### The request
Retype the whole listing below, character for character.

## begin Data lines

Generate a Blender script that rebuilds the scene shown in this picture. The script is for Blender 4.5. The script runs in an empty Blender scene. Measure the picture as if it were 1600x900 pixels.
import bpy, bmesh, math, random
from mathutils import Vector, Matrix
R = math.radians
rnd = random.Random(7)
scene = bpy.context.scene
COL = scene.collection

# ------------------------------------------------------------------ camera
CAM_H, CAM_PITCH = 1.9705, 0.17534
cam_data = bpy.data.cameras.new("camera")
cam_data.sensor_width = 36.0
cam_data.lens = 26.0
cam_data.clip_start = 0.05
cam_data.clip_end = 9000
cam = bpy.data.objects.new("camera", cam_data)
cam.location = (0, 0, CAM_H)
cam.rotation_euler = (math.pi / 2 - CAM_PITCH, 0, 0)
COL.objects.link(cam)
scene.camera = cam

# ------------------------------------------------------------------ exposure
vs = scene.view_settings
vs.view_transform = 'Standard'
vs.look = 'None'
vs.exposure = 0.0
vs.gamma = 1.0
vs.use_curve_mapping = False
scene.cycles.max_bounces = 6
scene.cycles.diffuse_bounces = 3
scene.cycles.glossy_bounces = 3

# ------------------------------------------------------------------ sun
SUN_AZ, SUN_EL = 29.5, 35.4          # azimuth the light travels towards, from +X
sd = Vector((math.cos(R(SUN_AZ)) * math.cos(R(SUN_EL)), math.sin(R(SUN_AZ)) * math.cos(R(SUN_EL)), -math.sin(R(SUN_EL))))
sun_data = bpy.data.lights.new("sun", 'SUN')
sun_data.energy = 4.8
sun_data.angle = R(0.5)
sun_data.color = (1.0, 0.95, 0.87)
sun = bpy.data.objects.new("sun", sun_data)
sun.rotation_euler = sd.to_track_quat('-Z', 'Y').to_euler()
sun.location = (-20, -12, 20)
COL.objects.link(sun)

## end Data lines

### Task answer
Generate a Blender script that rebuilds the scene shown in this picture. The script is for Blender 4.5. The script runs in an empty Blender scene. Measure the picture as if it were 1600x900 pixels.
import bpy, bmesh, math, random
from mathutils import Vector, Matrix
R = math.radians
rnd = random.Random(7)
scene = bpy.context.scene
COL = scene.collection

# ------------------------------------------------------------------ camera
CAM_H, CAM_PITCH = 1.9705, 0.17534
cam_data = bpy.data.cameras.new("camera")
cam_data.sensor_width = 36.0
cam_data.lens = 26.0
cam_data.clip_start = 0.05
cam_data.clip_end = 9000
cam = bpy.data.objects.new("camera", cam_data)
cam.location = (0, 0, CAM_H)
cam.rotation_euler = (math.pi / 2 - CAM_PITCH, 0, 0)
COL.objects.link(cam)
scene.camera = cam

# ------------------------------------------------------------------ exposure
vs = scene.view_settings
vs.view_transform = 'Standard'
vs.look = 'None'
vs.exposure = 0.0
vs.gamma = 1.0
vs.use_curve_mapping = False
scene.cycles.max_bounces = 6
scene.cycles.diffuse_bounces = 3
scene.cycles.glossy_bounces = 3

# ------------------------------------------------------------------ sun
SUN_AZ, SUN_EL = 29.5, 35.4          # azimuth the light travels towards, from +X
sd = Vector((math.cos(R(SUN_AZ)) * math.cos(R(SUN_EL)), math.sin(R(SUN_AZ)) * math.cos(R(SUN_EL)), -math.sin(R(SUN_EL))))
sun_data = bpy.data.lights.new("sun", 'SUN')
sun_data.energy = 4.8
sun_data.angle = R(0.5)
sun_data.color = (1.0, 0.95, 0.87)
sun = bpy.data.objects.new("sun", sun_data)
sun.rotation_euler = sd.to_track_quat('-Z', 'Y').to_euler()
sun.location = (-20, -12, 20)
COL.objects.link(sun)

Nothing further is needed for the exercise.